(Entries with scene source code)
####################
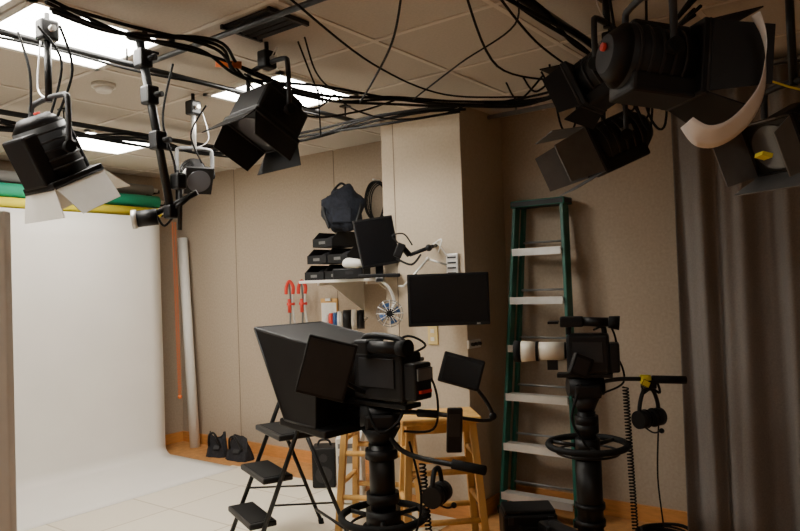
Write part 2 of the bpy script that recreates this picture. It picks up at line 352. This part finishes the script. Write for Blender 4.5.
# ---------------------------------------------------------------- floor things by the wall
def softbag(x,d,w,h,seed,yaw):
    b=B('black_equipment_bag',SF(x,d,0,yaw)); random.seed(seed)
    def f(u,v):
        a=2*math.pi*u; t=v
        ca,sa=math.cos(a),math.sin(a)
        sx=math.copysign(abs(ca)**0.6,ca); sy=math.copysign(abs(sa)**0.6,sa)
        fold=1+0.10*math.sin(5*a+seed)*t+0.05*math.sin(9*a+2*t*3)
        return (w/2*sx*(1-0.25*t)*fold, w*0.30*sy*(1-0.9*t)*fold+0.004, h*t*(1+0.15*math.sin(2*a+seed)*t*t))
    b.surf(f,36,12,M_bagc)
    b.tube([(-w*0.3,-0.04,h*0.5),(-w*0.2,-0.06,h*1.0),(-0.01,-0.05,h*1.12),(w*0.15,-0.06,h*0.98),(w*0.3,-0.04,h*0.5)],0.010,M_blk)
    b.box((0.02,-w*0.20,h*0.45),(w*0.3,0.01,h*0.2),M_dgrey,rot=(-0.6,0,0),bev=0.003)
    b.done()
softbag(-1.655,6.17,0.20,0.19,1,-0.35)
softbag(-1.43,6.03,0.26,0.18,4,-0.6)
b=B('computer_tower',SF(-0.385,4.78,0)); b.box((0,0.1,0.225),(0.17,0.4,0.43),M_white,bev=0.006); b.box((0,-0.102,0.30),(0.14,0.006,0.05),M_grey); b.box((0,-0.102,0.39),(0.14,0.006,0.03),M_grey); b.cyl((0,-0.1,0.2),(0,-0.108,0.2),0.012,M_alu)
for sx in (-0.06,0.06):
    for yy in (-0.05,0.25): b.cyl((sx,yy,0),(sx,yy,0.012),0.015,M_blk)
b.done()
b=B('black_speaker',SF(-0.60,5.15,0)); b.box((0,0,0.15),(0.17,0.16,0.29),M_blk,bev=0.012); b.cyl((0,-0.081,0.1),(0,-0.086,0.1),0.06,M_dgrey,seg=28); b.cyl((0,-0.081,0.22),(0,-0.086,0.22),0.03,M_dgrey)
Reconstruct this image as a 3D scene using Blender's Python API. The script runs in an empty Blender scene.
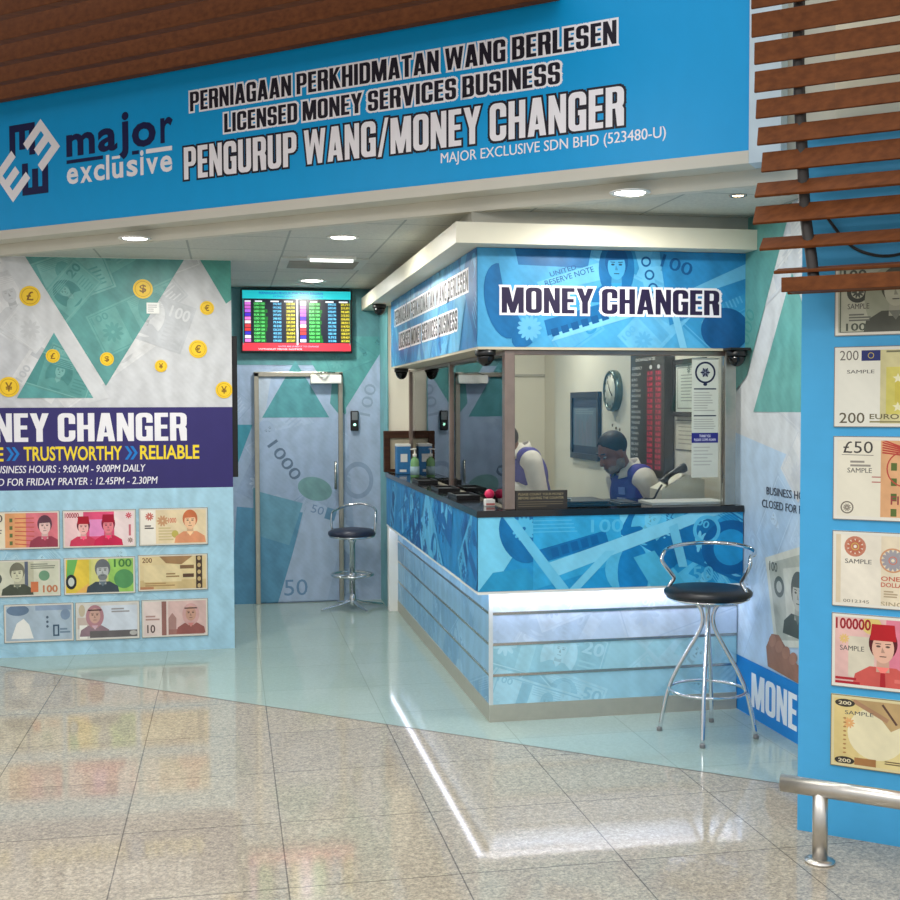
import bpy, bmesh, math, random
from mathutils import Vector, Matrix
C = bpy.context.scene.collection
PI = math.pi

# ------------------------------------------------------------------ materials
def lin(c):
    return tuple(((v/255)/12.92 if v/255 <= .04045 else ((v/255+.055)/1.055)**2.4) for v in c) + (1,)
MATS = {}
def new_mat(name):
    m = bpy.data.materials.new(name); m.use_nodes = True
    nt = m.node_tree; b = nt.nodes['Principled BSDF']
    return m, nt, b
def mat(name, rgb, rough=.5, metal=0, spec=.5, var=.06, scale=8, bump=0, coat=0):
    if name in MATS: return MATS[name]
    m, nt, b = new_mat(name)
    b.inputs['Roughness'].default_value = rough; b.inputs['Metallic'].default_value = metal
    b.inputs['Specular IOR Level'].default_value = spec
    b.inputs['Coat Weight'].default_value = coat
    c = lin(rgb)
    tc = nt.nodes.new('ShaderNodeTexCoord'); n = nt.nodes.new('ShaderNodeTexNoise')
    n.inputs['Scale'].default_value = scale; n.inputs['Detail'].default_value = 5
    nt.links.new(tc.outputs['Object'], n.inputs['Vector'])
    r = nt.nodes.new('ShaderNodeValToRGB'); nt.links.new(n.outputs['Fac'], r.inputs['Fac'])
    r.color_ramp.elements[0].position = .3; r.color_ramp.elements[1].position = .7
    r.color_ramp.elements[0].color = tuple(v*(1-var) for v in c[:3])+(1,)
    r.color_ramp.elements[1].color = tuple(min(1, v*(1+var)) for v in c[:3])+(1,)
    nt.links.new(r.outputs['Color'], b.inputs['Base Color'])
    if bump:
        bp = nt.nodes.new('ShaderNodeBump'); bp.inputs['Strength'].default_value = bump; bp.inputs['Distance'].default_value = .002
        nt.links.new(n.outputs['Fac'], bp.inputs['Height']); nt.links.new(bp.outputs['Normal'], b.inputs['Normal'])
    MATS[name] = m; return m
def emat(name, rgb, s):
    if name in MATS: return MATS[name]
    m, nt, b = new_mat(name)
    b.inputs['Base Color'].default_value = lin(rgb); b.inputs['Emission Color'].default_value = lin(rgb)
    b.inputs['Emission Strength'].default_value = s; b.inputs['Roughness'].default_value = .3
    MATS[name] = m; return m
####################
§ Task description
Only the lines from the one holding "Reconstruct this image" to the one holding "PI = math.pi" should be returned, both included and exactly as written, with no pictures.

§ Written answer
Reconstruct this image as a 3D scene using Blender's Python API. The script runs in an empty Blender scene.
import bpy, bmesh, math, random
from mathutils import Vector, Matrix
C = bpy.context.scene.collection
PI = math.pi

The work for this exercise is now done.